Five Views on How Hard It Was to Trade Stock in Monday Meltdown

It’s a perennial villain, bad liquidity. Veteran traders have been warning that a breakdown in the stock market’s ease-of-use would one day have dire consequences for pricing. So how easy was it to do business Monday, during the worst sell-off in two years?

First the numbers. More than 10.5 billion shares worth $563 billion changed hands in the session, illustrating the extreme efficiency with which computers buy and sell. But high volume is not the same thing as high liquidity. Measures of share turbulence surged, with the Cboe Volatility Index climbing 8 points to 25. Volatility and the role played by electronic market makers are determinants in how easy stocks are to trade. It logically gets harder when prices bounce around.

Read More: Breakdown In Liquidity Is Exacerbating Today’s Equity Melt

Here’s what five market pros said they saw:

Max Gokhman, the head of asset allocation for Pacific Life Fund Advisors:

“We traded some equity futures today which, to be fair, are generally very liquid and we didn’t see any issues. And I have not heard from any of the brokers about liquidity issues on their ends. Not too worried about liquidity so far — there are plenty of investors who still want to buy, and of course ones who are selling as more negative news comes out. From talking to folks on various desks this morning it seems like the balance was tilted to defensives/puts/selling today, but nothing that would create a liquidity crunch.”

Delores Rubin, a senior equity trader at Deutsche Bank Wealth Management:

“My flow is not going to be indicative of those on the institutional side and of course algos play a big role in the quick movements, as we saw in the last five minutes of the day,” she said. “Liquidity is not an issue. The market is also very orderly. It opened in-line with global equities. … I suspect there are still a good number of investors itching to put more money to work, but are trying to determine if we have more worry ahead and either wait or pull the trigger. As we closed at the lows, there is obviously a good amount of concern as to how prolonged of an effect this outbreak will have.”

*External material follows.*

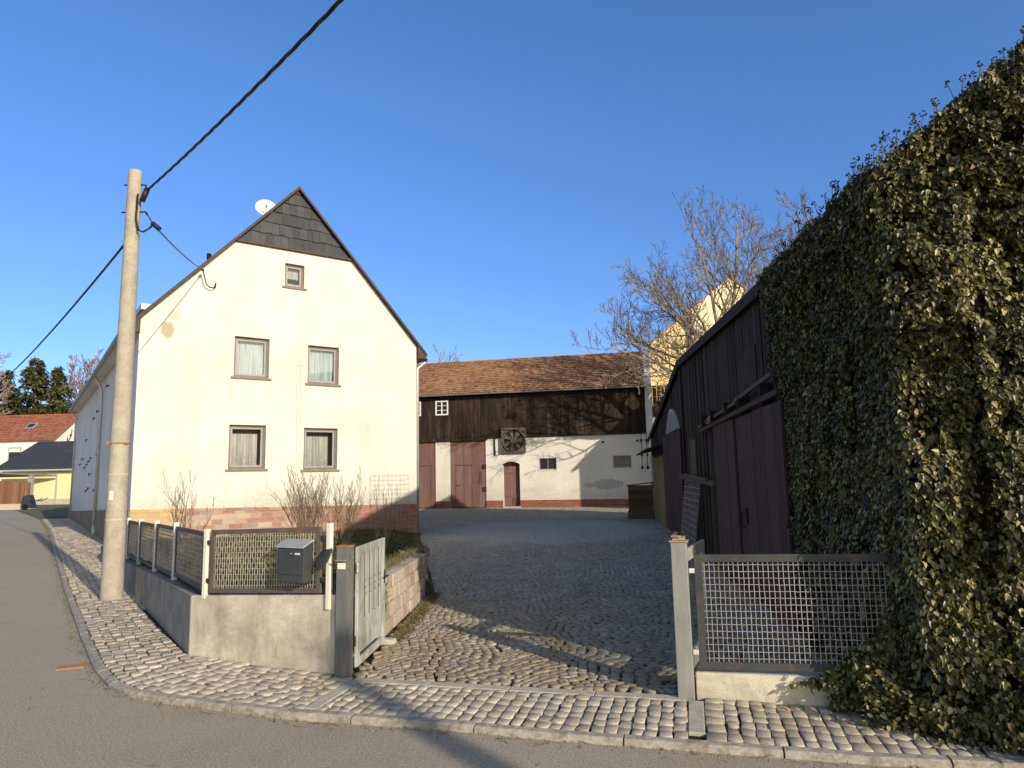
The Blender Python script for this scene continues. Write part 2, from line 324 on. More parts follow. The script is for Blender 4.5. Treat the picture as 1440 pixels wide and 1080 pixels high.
M['darkglass']=simple('dark_dusty_glass',(.014,.016,.018),(.035,.037,.036),3,.2,.05,20,spec=.5)
def curtainm(name,c,lace):
    n=N(name);x,y,z=n.xyz()
    col=n.mix(n.rampf(n.noise(3,3),.4,.6,0,.25),c,tuple(q*.75 for q in c))
    col=n.mix(n.rampf(n.noise(26,2,.5,n.mapv((1,.05,.03))),.42,.62,0,.55),col,tuple(q*.45 for q in c))  # upright dark stripes painted into the cloth colour as shading of the folds
    if lace:
        d=n.math('MULTIPLY',n.rampf(n.noise(46,3,.6),.5,.6),n.rampf(z,lace[0],lace[1],.75,0));col=n.mix(d,col,(.2,.2,.19))
    p=n.n('ShaderNodeBsdfDiffuse');n.l(col,p.inputs[0]);t=n.n('ShaderNodeBsdfTranslucent');n.l(col,t.inputs[0]);mx=n.n('ShaderNodeMixShader');mx.inputs[0].default_value=.3
    n.l(p.outputs[0],mx.inputs[1]);n.l(t.outputs[0],mx.inputs[2]);n.l(mx.outputs[0],n.out.inputs[0]);return n.m
M['curt1']=curtainm('lace_curtain',(.86,.83,.75),(2.15,2.75));M['curt2']=curtainm('cool_white_curtain',(.72,.80,.80),None);M['curt3']=curtainm('white_lace_half_curtain',(.74,.74,.72),(7.1,7.75))
# ------------------------------------------------------------------ layout constants (metres; camera foot at the origin, +Y = view direction)
GL=-.05                                   # street level; pavement and yard are at 0
KERB=[(9.5,3.0),(6,3.72),(2.889,4.389),(2.257,4.5),(1.086,4.789),(.246,5.003),(-.574,5.247),(-1.819,5.536),(-3.02,5.99),(-3.42,6.19),(-3.72,6.44),(-3.95,6.70),(-4.2,7.0),(-5.332,8.555),(-7.918,12.182),(-12.82,19.16),(-19.0,28.0),(-24.5,35.5)]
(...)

Joseph Saluzzi, Themis Trading LLC partner and co-head of equity trading:

“Liquidity as defined by some would be, ‘Can I sell my whole piece here,’ and if that’s the definition, then there were definitely liquidity issues. Nobody’s going to step up and buy in front of a freight train. Buyers were likely being very pricey and picking spots, which is prudent. But, people need to realize that there really is no buffer supplied by diverse limit orders of any size. Most orders are chopped into smaller orders and sliced out by algos all day now.”

Chris Harvey, the head of equity strategy at Wells Fargo Securities, wrote in a note Monday:

“On our Equity desk, we are not seeing panic-selling. In actuality, the desk is better to buy. Derivative traders are busy and the action is varied with some hedging and some monetizing hedges. Conversations with Rates players indicate the focus is on convexity hedging and the worry is yield movements have the potential to be very fluid.”

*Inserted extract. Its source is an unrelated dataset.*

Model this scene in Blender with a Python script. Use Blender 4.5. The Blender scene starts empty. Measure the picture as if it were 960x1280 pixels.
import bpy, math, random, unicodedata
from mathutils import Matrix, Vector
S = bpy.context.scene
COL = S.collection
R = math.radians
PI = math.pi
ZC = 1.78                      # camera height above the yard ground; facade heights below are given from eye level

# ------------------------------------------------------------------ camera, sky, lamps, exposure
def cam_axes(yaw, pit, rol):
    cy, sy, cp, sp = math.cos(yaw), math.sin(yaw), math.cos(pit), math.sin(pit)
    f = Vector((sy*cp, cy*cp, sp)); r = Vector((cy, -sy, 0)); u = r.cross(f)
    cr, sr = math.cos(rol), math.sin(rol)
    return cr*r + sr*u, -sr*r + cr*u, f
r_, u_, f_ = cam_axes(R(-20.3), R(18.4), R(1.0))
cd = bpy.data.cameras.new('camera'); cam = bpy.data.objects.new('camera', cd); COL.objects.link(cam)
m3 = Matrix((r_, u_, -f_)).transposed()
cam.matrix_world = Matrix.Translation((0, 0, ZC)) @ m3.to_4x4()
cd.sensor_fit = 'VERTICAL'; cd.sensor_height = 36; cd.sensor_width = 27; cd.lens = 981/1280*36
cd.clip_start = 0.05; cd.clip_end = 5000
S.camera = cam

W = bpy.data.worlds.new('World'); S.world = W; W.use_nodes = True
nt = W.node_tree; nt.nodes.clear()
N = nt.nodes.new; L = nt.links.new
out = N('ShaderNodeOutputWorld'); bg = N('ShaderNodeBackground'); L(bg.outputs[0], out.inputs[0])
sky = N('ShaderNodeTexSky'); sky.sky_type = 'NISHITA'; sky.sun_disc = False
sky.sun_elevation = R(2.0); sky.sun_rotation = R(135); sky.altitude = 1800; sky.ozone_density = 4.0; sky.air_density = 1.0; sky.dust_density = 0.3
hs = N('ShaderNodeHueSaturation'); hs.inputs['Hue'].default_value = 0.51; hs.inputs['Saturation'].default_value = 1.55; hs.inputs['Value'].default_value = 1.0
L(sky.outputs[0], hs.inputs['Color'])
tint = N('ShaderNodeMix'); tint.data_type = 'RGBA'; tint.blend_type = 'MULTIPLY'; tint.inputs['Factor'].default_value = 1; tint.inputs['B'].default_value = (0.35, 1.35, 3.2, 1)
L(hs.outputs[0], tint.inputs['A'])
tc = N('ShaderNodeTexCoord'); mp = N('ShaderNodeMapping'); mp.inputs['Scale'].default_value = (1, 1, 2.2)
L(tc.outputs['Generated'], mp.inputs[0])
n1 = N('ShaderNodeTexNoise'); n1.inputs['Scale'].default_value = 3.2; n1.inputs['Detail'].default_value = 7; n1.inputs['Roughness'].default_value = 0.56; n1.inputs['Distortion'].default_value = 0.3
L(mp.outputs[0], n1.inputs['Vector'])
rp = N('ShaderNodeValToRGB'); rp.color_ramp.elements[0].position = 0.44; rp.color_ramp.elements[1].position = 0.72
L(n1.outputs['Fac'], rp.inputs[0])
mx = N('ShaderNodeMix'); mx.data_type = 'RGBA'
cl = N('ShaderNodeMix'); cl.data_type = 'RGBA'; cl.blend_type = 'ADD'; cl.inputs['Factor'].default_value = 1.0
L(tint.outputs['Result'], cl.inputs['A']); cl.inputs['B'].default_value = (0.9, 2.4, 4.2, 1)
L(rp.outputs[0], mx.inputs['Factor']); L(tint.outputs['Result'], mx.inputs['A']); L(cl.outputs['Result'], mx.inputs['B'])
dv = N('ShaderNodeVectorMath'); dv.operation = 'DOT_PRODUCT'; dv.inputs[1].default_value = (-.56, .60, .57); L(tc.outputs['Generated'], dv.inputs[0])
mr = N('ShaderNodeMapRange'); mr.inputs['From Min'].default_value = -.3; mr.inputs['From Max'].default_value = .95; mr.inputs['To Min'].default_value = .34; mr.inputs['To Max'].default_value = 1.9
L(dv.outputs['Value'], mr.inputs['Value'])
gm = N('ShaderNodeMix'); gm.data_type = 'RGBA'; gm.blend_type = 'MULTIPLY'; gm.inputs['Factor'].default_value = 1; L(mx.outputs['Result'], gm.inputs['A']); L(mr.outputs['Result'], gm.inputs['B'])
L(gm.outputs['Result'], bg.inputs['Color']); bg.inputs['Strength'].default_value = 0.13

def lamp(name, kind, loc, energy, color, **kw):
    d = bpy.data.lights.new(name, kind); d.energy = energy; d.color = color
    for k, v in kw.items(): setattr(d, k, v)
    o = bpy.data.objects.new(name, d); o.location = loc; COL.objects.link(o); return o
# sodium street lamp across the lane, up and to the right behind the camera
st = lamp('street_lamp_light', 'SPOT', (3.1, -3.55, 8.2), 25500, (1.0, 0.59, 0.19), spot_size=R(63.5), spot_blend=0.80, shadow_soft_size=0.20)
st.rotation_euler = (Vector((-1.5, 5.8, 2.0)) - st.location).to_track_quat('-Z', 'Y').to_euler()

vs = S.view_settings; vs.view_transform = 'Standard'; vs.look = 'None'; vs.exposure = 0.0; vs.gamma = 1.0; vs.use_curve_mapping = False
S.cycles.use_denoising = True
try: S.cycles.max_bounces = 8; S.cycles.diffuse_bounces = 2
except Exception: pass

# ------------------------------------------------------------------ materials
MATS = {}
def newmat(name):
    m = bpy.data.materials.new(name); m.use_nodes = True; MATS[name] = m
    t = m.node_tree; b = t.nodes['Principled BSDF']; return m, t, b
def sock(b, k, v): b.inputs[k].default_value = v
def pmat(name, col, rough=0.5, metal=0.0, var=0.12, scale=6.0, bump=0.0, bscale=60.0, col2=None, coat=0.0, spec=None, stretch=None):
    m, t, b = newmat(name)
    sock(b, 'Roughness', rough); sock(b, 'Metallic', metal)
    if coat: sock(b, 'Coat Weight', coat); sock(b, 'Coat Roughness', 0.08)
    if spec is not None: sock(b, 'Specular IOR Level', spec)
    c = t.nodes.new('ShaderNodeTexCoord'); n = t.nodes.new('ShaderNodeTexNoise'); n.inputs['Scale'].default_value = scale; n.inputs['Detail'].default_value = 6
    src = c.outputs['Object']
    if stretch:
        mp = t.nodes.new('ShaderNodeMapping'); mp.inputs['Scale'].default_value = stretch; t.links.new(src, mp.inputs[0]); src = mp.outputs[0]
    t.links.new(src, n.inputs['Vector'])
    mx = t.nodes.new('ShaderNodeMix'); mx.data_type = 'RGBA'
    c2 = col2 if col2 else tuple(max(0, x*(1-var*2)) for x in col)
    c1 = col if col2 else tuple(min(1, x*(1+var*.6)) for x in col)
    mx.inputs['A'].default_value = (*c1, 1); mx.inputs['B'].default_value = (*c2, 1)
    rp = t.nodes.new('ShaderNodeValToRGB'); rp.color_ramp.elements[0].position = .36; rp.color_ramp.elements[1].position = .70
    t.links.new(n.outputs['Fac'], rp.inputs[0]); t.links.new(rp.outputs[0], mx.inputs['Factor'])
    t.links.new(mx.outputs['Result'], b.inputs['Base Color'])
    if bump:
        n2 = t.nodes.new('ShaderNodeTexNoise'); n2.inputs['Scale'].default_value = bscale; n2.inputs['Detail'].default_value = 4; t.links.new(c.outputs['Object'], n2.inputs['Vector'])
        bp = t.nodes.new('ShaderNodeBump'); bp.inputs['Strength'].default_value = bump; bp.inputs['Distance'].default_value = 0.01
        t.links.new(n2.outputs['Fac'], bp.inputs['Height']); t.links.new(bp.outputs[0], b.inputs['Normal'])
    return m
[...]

Frank Ingarra, head trader at Greenwich, Connecticut-based NorthCoast Asset Management LLC:

“We were not active at all today. We wanted to wait and see what happens, use logic and see how the market digests the news. It was obvious going into Monday that we’d get a sell-off, and we didn’t want to move on yesterday’s news. We want to see how the decline affects valuations and technicals to see how invested we should be, and it takes some time to get through. There wasn’t anything extraordinary in terms of client activity. Advisers were on the phones and doing regular calls, but that’s about it. I didn’t feel any panic, didn’t hear any panic. We’re still about 75% invested.”